INSTRUCTIONS FOR THE TASK:
Copy out every line containing the word "deeper".

SOURCE EXCERPT:

■ ■ ■ ■ ■

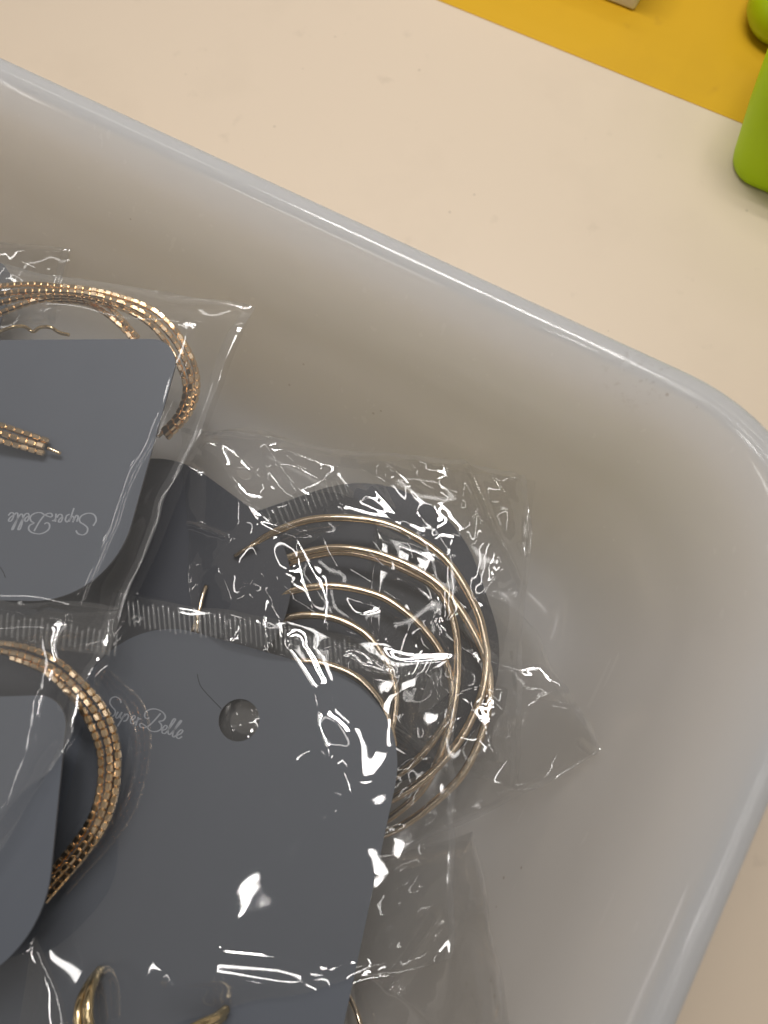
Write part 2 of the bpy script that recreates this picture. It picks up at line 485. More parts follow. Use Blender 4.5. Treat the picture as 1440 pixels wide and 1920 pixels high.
def card(name, label, hole_px, z, tdir_px, hw, top, bottom, flare, r_top=0.020, r_bot=0.006, tilt=(0, 0), text=True, hole=True, curl=0.0, slit=True, thick=0.0005, m=None):
    """hole_px: place of the hang hole; tdir_px: reading direction in the photo; hw: half width at the hole;
    top / bottom: distance from the hole to the two ends; tilt: rise along t and a (m per m)"""
    O = at(hole_px[0], hole_px[1], z)
    T = at(hole_px[0] + tdir_px[0] * 50, hole_px[1] + tdir_px[1] * 50, z) - O
    T.z = 0; T.normalize()
    A = Vector((T.y, -T.x, 0))
    tf = math.tan(math.radians(flare))
    # outline in (t, a)
    def corner(p, q, s, r):
        """round corner p with neighbours q (before) and s (after)"""
        p, q, s = map(np.array, (p, q, s))
        u = (q - p) / np.linalg.norm(q - p); w = (s - p) / np.linalg.norm(s - p)
        ang = math.acos(np.clip(u @ w, -1, 1))
        d = r / math.tan(ang / 2)
        c = p + (u + w) / np.linalg.norm(u + w) * r / math.sin(ang / 2)
        a, b = p + u * d, p + w * d
        out = []
        a0 = math.atan2(*(a - c)[::-1]); a1 = math.atan2(*(b - c)[::-1])
        da = (a1 - a0 + math.pi) % (2 * math.pi) - math.pi
        for k in range(17):
            x = a0 + da * k / 16
            out.append(c + r * np.array([math.cos(x), math.sin(x)]))
        return out
    w0, w1 = hw - top * tf, hw + bottom * tf
    C = [(-w0, -top), (w0, -top), (w1, bottom), (-w1, bottom)]
    R = [r_top, r_top, r_bot, r_bot]
    outl = []
    for i in range(4):
        outl += corner(C[i], C[i - 1], C[(i + 1) % 4], R[i])
    bm = bmesh.new()
    vs = [bm.verts.new((p[0], -p[1], 0)) for p in outl]
    es = [bm.edges.new((vs[i], vs[(i + 1) % len(vs)])) for i in range(len(vs))]
    if hole:
        hv = [bm.verts.new((0.0044 * math.cos(2 * math.pi * k / 32), 0.0044 * math.sin(2 * math.pi * k / 32), 0)) for k in range(32)]
        es += [bm.edges.new((hv[i], hv[(i + 1) % 32])) for i in range(32)]
    bmesh.ops.triangle_fill(bm, use_beauty=True, edges=es)
    if abs(curl) > 0:
        bmesh.ops.subdivide_edges(bm, edges=bm.edges[:], cuts=3, use_grid_fill=True)
    fs = bm.faces[:]
    for fc in fs:
        if fc.normal.z < 0: fc.normal_flip()
    ext = bmesh.ops.extrude_face_region(bm, geom=fs)
    for v in ext['geom']:
        if isinstance(v, bmesh.types.BMVert): v.co.z += thick
    bmesh.ops.recalc_face_normals(bm, faces=bm.faces)
    for v in bm.verts:
        v.co.z += tilt[0] * v.co.x - tilt[1] * v.co.y + curl * (v.co.y / 0.05) ** 2
    me = bpy.data.meshes.new(name); bm.to_mesh(me); bm.free()
    me.materials.append(m or M_CARD); me.materials.append(M_CARD_EDGE)
    for p in me.polygons:
        if abs(p.normal.z) < 0.5: p.material_index = 1
    o = lk(name, me, None)
    o.matrix_world = Matrix(((T.x, -A.x, 0, O.x), (T.y, -A.y, 0, O.y), (0, 0, 1, O.z), (0, 0, 0, 1)))
    tag(o, label, 'card')
    def zz(x, y): return tilt[0] * x - tilt[1] * y + curl * (y / 0.05) ** 2
    if text:
        v, f = lettering()
        v = v + np.array([-0.0278, -0.0070, 0])
        v[:, 2] = zz(v[:, 0], v[:, 1]) + thick + 0.00006
        lk('wordmark', mesh('wordmark', v, f, False), M_INK, o)
    if slit:
        P = catmull([(-0.0118, 0.0068, 0), (-0.0110, 0.0054, 0), (-0.0095, 0.0040, 0), (-0.0044, 0.0012, 0)], 8)
        P[:, 2] = zz(P[:, 0], P[:, 1]) + thick + 0.00002
        lk('slit', tube_mesh('slit', P, 0.00007, 5), M_SLIT, o)
    poly = [(O.x + T.x * p[0] + A.x * p[1], O.y + T.y * p[0] + A.y * p[1]) for p in outl]
    SUPPORTS.append((poly, O, T, A, tilt, curl, thick))
    return o
M_SLIT = principled('cut_line', (0.02, 0.02, 0.022), 0.8)

def support_z(X, Y, only=None):
    Z = np.full(X.shape, -1.0)
    for i, (poly, O, T, A, tilt, curl, th) in enumerate(SUPPORTS):
        if only is not None and i not in only: continue
        m = inside(X, Y, poly)
        t = (X - O.x) * T.x + (Y - O.y) * T.y
        a = (X - O.x) * A.x + (Y - O.y) * A.y
        z = O.z + tilt[0] * t + tilt[1] * a + curl * (a / 0.05) ** 2 + th
        Z = np.where(m, np.maximum(Z, z), Z)
    return Z

# index 0: the dark card behind the wire hoops
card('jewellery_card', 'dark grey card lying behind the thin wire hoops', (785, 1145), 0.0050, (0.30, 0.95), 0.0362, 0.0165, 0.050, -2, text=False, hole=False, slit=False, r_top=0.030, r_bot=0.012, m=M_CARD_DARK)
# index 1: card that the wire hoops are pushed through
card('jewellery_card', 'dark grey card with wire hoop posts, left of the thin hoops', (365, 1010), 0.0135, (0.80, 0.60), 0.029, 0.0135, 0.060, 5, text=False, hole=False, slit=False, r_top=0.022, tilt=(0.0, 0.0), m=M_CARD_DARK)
# index 2: the big card in the middle
card('jewellery_card', 'large charcoal card with round hang hole and script wordmark, lying at front', (449, 1350), 0.0200, (0.961, 0.276), 0.0355, 0.0152, 0.085, 2.2, tilt=(0.01, 0.05), curl=0.0)
# index 3: upper left card, turned upside down
card('jewellery_card', 'grey card with upside-down wordmark at the left edge, above the others', (-80, 1022), 0.0330, (-1.0, -0.02), 0.0368, 0.0115, 0.0462, 10.5, tilt=(-0.03, 0.02))
# index 4: lower left card
card('jewellery_card', 'blank grey card at the lower left edge in front of the beaded hoop', (-212, 1700), 0.0400, (-0.985, 0.02), 0.0300, 0.0140, 0.037, 2, tilt=(0.02, -0.02), text=False)
# index 5: far upper left card
card('jewellery_card', 'dark card corner at the left edge beneath the uppermost film bag', (-112, 548), 0.0160, (0.9, 0.3), 0.0185, 0.0120, 0.03, 5, r_top=0.007, tilt=(0.0, -0.1), text=False, hole=False, slit=False)

# cards deeper in the pile that carry the upper ones
for lb, hp, z_, td, hw_, tp_, bt_, tl_ in (
        ('grey card buried in the pile under the upside-down card', (-200, 950), .0200, (-1, .05), .025, .010, .030, (.06, .03)),
        ('grey card buried lowest under the upside-down card', (-230, 900), .0070, (-.95, -.2), .027, .010, .030, (-.04, .02)),
        ('grey card buried under the blank lower left card', (-220, 1600), .0270, (-1, .1), .022, .010, .026, (.05, -.04)),
        ('grey card buried lowest under the blank lower left card', (-230, 1590), .0110, (-1, -.1), .022, .010, .026, (-.06, .05)),
        ('grey card buried under the large charcoal card', (420, 1600), .0100, (.961, .276), .020, .010, .028, (.0, .08))):
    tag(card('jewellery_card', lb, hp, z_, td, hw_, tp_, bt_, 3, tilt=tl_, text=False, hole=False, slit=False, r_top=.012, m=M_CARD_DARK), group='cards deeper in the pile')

# ------------------------------------------------------------------ wire hoops
def wire(name, label, pts, r=0.00090, m=None, group=None, cat='earring', nz=8):
    P = [at(x, y, z) for x, y, z in pts]
    P = even(catmull(P, nz), 0.0007)
    root = tag(lk(name, tube_mesh(name, P, r, 12), m or M_WIRE), label, cat, group)
    return root
def zs(pts, *zz):
    """spread heights along the path"""
    n = len(pts)
    q = np.interp(np.linspace(0, 1, n), np.linspace(0, 1, len(zz)), zz)
    return [(p[0], p[1], float(h)) for p, h in zip(pts, q)]
G1 = 'thin wire hoops in the crinkled bag'
wire('wire_hoop', 'outermost thin gold wire hoop, arching highest in the crinkled bag',
     zs([(425, 1062), (443, 1047), (478, 1020), (515, 998), (567, 978), (620, 971), (683, 974), (738, 987), (797, 1018), (838, 1052), (874, 1104), (898, 1154), (909, 1201), (913, 1240), (906, 1290), (890, 1335), (861, 1389), (819, 1439), (777, 1474), (735, 1498), (690, 1514), (640, 1520)],
        .0120, .0155, .0150, .0125, .0110), group=G1)
wire('wire_hoop', 'second thin gold wire hoop, ending lowest beside the large card',
     zs([(462, 1097), (478, 1083), (533, 1049), (600, 1030), (653, 1028), (717, 1041), (780, 1067), (825, 1098), (858, 1136), (888, 1184), (908, 1230), (918, 1272), (914, 1335), (893, 1404), (859, 1462), (810, 1508), (768, 1540), (725, 1562), (670, 1578)],
        .0112, .0145, .0140, .0120, .0100), group=G1)
wire('wire_hoop', 'thin gold wire hoop running just inside the second hoop',
     zs([(466, 1106), (480, 1092), (533, 1059), (600, 1039), (655, 1036), (715, 1050), (775, 1076), (815, 1100), (842, 1140), (856, 1195), (857, 1267), (850, 1330), (836, 1385), (812, 1445), (786, 1487), (740, 1527), (700, 1550)],
        .0100, .0130, .0120, .0110, .0090), group=G1)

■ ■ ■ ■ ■

WORKED SOLUTION:
# cards deeper in the pile that carry the upper ones
    tag(card('jewellery_card', lb, hp, z_, td, hw_, tp_, bt_, 3, tilt=tl_, text=False, hole=False, slit=False, r_top=.012, m=M_CARD_DARK), group='cards deeper in the pile')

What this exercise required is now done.